Patriots and scoundrels

Climbing on board with Tea Party Express spokesman Mark Williams

Well, I have to say I’m disappointed. I was hoping by the time I got around to writing this, the second American Revolution would have already started, sparked by some unemployed, foreclosed citizen desperately clinging to the Tea Party Express that’s wheezing and sleazing its way across the United States.

I don’t use the term “revolution” lightly. In fact, I wouldn’t use it at all if renowned prognosticator Gerald Celente, director of the Trends Research Institute, hadn’t declared it first in a heated essay released earlier this month.

“The natives are restless,” Celente wrote. “The third shot of the ‘Second American Revolution’ has been fired. History is being made. But just as with the first two shots, the third shot is not being heard.”

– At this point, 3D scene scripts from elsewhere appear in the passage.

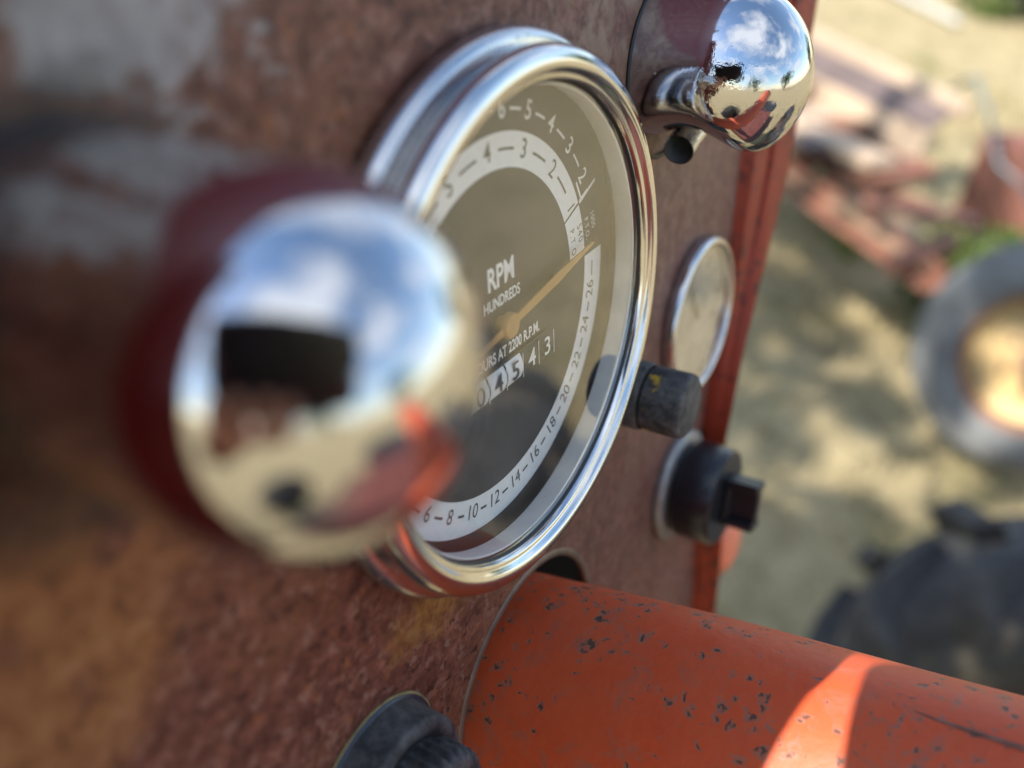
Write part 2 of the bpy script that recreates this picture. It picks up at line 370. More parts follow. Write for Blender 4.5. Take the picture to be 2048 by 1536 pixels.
# ---------------------------------------------------------------- ground
def ground_mat():
    k = Mat('dry_grass_ground')
    a = k.noise(1.9, 8, 0.65); b = k.noise(9, 9, 0.78, dist=0.8); c = k.noise(90, 5, 0.7)
    col = k.ramp(b, [(0.34, (0.15, 0.12, 0.065)), (0.48, (0.38, 0.305, 0.175)), (0.68, (0.52, 0.42, 0.25))])
    col = k.mix(k.ramp(a, [(0.55, 0.0), (0.66, 0.7)]), col, (0.15, 0.145, 0.05))
    col = k.mix(0.6, col, k.ramp(c, [(0.3, (0.6, 0.6, 0.6)), (0.7, (1.3, 1.28, 1.2))]), 'MULTIPLY')
    k.col(col); k.set(Roughness=0.95, Specular_IOR_Level=0.1); k.bump(b, 0.6, 0.03); return k.m
GROUND = ground_mat()
n = 60
gx = np.sign(np.linspace(-1, 1, n)) * np.abs(np.linspace(-1, 1, n)) ** 3 * 250
V = [(x, y, 0.02 * math.sin(x * 1.7 + 1) * math.cos(y * 1.3)) for x in gx for y in gx]
F = [(i * n + j, (i + 1) * n + j, (i + 1) * n + j + 1, i * n + j + 1) for i in range(n - 1) for j in range(n - 1)]
tag(mesh_obj('ground', V, F, GROUND, None, True, 1.0), kind='structure')
def grass():
    k = Mat('straw_grass_blades'); g = N(k.t, 'ShaderNodeObjectInfo')
    a = k.noise(1.6, 8, 0.65); b = k.noise(60, 2, 0.5)
    col = k.ramp(b, [(0.3, (0.24, 0.19, 0.09)), (0.6, (0.50, 0.41, 0.235))])
    col = k.mix(k.ramp(a, [(0.54, 0.0), (0.68, 0.85)]), col, (0.15, 0.155, 0.045)); k.col(col); k.set(Roughness=0.8, Specular_IOR_Level=0.2)
    v = []; f = []
    cl = rng.uniform((0.9, -3.0), (6.5, 2.2), (2300, 2))
    for cx, cy in cl:
        for q in range(rng.integers(8, 26)):
            x, y = cx + rng.normal(0, 0.05), cy + rng.normal(0, 0.05)
            h = rng.uniform(0.02, 0.09); a_ = rng.uniform(0, 6.28); l = rng.uniform(0.2, 1.6) * h; w = rng.uniform(0.001, 0.003)
            dx, dy = math.cos(a_), math.sin(a_); b0 = len(v)
            v += [(x - dy * w, y + dx * w, 0), (x + dy * w, y - dx * w, 0), (x + dx * l * .45 + dy * w * .7, y + dy * l * .45 - dx * w * .7, h * .65),
                  (x + dx * l * .45 - dy * w * .7, y + dy * l * .45 + dx * w * .7, h * .65), (x + dx * l, y + dy * l, h)]
            f += [(b0, b0 + 1, b0 + 2, b0 + 3), (b0 + 3, b0 + 2, b0 + 4)]
    o = mesh_obj('grass', v, f, k.m, None, False, 1.0); tag(o, 'short straw coloured grass on the ground', 'grass', kind='stuff')
grass()

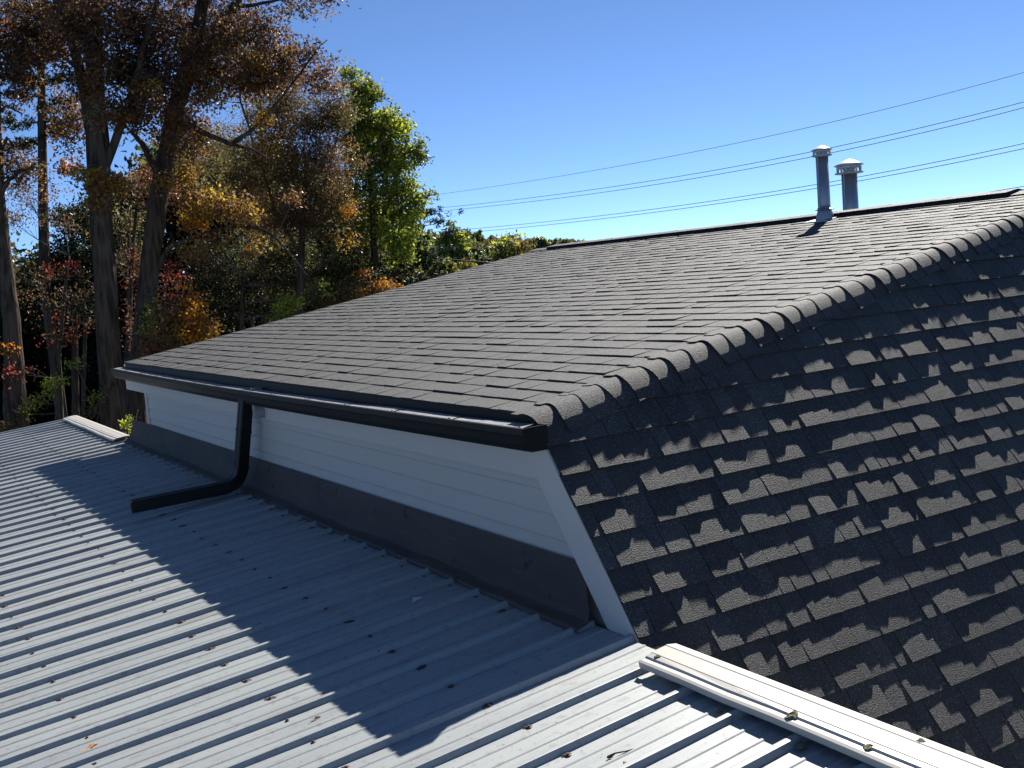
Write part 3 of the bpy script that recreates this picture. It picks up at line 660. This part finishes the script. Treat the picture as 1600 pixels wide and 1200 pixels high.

Fueled by fear of change, a crashing economy and rising unemployment, the hundreds of people who turned out for tea party protests across the country on April 15 and July 4 represent the first and second shots of Celente’s revolution; the town-hall disruptions were the third. Even if the disruptions of health-care town-hall meetings across the country this summer were organized by the usual Republican disinformation specialists—and they were—Celente says there’s no denying that many of the protesters are genuinely angry, and not just because they got turned down for The Jerry Springer Show.

Reading his essay in advance of the nationwide “Tea Party Express” tour that launched from Sacramento last Friday, I wondered if the send-off might herald the fourth shot. That’s how I came to be sitting in Cesar Chavez Plaza with Mark Williams, former KFBK talk-radio host and lead talking head for the Tea Party Express, the week before the train left the station, bound for Washington, D.C., and a national meet-up of like-minded groups and individuals on September 12.

Mark’s wife, Holly, and their dog were also on hand at the park. I first met the couple eight years ago, when I did a profile on Mark shortly after he arrived at KFBK (“All right, all the time”; SN&R Feature; February 8, 2001). During the interim, the right-leaning talk-radio personality has gained some notoriety, helping to recall Gov. Gray Davis and exploiting the illegal-immigration issue before being unceremoniously sacked several years ago.

Now this. He slid his business card across the table and I flipped it over. The Joker, as played by the late Heath Ledger, digitally altered to look like President Barack Obama, stared back at me with dead zombie eyes. The word “socialism” was printed in lowercase, extra-bold type below the president.

It was a diversion, and I wasn’t going to let a little bad taste stop me from getting answers. Mark has been traveling all around the country meeting angry folks everywhere he goes, and I know damn well they don’t give a rat’s ass about socialism. I wanted to know what’s really bothering the peeps. I asked Mark the question a half-dozen different ways before I finally pinned him down.

“The little guy believes the fix is in,” Mark said.

Eureka! The little guy is screwed. Surely this is something we can all agree on, no? Mark knows all about it, being in the talk-radio business. He cursed the industry consolidation that’s reduced him to filling in on weekends—and, he might have added, shilling for a movement that contains more than a few sketchy individuals.

Turns out Holly, a real-estate agent, knows all about being screwed, too. She was flipping a property when the housing bubble burst three years ago, and it cost the couple their new home. Now she’s working the “short sale” market, attempting to convince buyers to purchase homes that have depreciated in value 50 percent in a crash that has no end in sight.

Yep, there’s no doubt about it. Mark and Holly, along with many of the folks who’ve climbed on board the Tea Party Express, are screwed. So screwed they can’t see straight.

Mark decries Obama’s less-than-$1 trillion stimulus package, complaining that the government owns the banks. It’s exactly the opposite. In fact, the privately owned Federal Reserve System is in the process of funneling tens and trillions of taxpayer-backed dollars into the financial markets. Holly and Mark get screwed out of their new house, Wall Street gets a $23 trillion bailout to prop up the old Ponzi scheme.

So far the Fed has refused to say where the money—our money!—is going. That’s why members of Congress from U.S. Rep. Ron Paul to Sen. Bernie Sanders are calling for an audit of the Fed’s books. Surely, I asked Mark, there must be people onboard the Tea Party Express who support such action?

Indeed there is at least one: Mark Williams himself.

So we agree on two things.

I didn’t catch the Tea Party’s departure from Sacramento, and so far I’ve heard no reports that they’ve come out in favor of auditing the Federal Reserve. But earlier this week, U.S. Rep. Barney Frank announced the proposal has enough votes to pass in the House of Representatives. If the issue catches fire, it just might end up being the fourth shot of Celente’s revolution.

In the meantime, if you’re looking for a short sale, I have Holly’s number.